At the same time, the agency will be looking for guidance from the borough council on what that work should be, Chairman David Huber said.

At its first meeting since July, held via Zoom, the agency heard from Cherron Rountree, who succeeded Ziad Shehady as executive director.

Rountree read from a memo she prepared offering three “broad” recommendations to the agency. They included boosting the agency’s visibility by creating a website and social media presence apart from the borough government’s in order to boost the public understanding of the agency’s work.

“We do have a small budget,” said Rountree, whose main job is as township administrator in Holmdel. “We can use some of those funds to help achieve some of these things.”

She also suggested “reaching out to the borough council to see what next steps they’d like us to do.”

Those could include “helping to facilitate some of the municipal facilities projects, developing design standards, commissioning a built-out analysis, looking at potential affordable housing opportunities, and then conducting any studies for areas in need of rehab or rehabilitation,” she said.

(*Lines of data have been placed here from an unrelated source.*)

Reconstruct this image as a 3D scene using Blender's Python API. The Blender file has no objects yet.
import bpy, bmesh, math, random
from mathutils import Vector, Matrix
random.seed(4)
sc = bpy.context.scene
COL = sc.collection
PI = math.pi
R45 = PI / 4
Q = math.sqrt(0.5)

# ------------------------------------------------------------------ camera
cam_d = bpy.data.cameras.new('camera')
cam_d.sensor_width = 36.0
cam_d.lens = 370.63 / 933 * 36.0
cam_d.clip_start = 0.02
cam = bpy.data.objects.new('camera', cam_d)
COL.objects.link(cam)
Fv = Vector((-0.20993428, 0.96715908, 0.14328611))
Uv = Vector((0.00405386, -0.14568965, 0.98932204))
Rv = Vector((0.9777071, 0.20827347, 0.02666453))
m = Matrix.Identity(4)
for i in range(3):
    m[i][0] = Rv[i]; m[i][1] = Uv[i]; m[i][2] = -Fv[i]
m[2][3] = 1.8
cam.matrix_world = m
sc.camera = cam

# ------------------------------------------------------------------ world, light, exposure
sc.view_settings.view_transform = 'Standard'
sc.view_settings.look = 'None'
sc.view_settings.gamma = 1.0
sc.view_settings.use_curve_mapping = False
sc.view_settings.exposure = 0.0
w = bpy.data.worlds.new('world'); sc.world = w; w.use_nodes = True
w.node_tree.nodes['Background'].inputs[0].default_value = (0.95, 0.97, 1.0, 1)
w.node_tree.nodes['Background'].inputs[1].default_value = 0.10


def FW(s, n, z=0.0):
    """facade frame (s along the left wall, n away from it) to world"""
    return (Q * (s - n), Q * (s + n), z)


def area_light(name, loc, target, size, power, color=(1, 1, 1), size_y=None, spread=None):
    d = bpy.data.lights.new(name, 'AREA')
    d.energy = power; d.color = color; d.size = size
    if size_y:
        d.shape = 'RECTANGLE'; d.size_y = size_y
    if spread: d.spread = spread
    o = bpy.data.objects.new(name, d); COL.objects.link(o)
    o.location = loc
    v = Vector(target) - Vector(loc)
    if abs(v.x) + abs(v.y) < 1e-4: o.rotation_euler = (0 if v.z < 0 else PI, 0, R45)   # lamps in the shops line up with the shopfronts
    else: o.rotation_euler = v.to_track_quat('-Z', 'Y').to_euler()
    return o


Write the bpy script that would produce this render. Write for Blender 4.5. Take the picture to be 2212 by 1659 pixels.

“But I don’t think as an agency we can move forward unless we have feedback from the town council,” Rountree said.

Two council members who serve as agency liaisons, Kate Triggiano and Kathy Horgan, both said they would like to discuss the question with their colleagues on the governing body.

Regarding the suggested website, “I think it is important to educate the public, because they don’t have a lot of information, and there is a lot of misinformation floating around,” said Horgan.

Triggiano said agency education and outreach has been “sorely lacking.”

Huber, who plans to leave the agency when his term ends in December, said he’d like to get some input from the mayor and council on “where do we go from here.”

The agency was formed in 2019 to assess the borough government’s present facilities and future needs, and to work with any private developers who might propose large-scale projects. But none have yet come forward.

In May, the agency endorsed a proposal that the town overhaul and expand its “substandard” public works yard on Chestnut Street, a project a subcommittee estimated would cost $9.3 million. The idea has gone almost without mention by the council since then.

“Certainly we’ll tackle projects as they come up,” Huber said, “but for now we don’t have any active projects that we’re really working on, besides the municipal facilities.”

Whether and when Rountree’s memo itself might be available to the public became a matter of some debate after Irving Place resident Dan Riordan asked for it.

Agency attorney Ron Gordon dubbed the memo a “deliberative” document that would exempt it from public release under the New Jersey Open Public Records Act.

But member Wilson Beebe pushed back, calling it a “perfectly anodyne document” that should be releasable.

“I think if we’re embarked on a good-faith effort in transparency, we ought to be, you know, transparent,” he said.

Agency consultant Ken DeRoberts was absent from the meeting.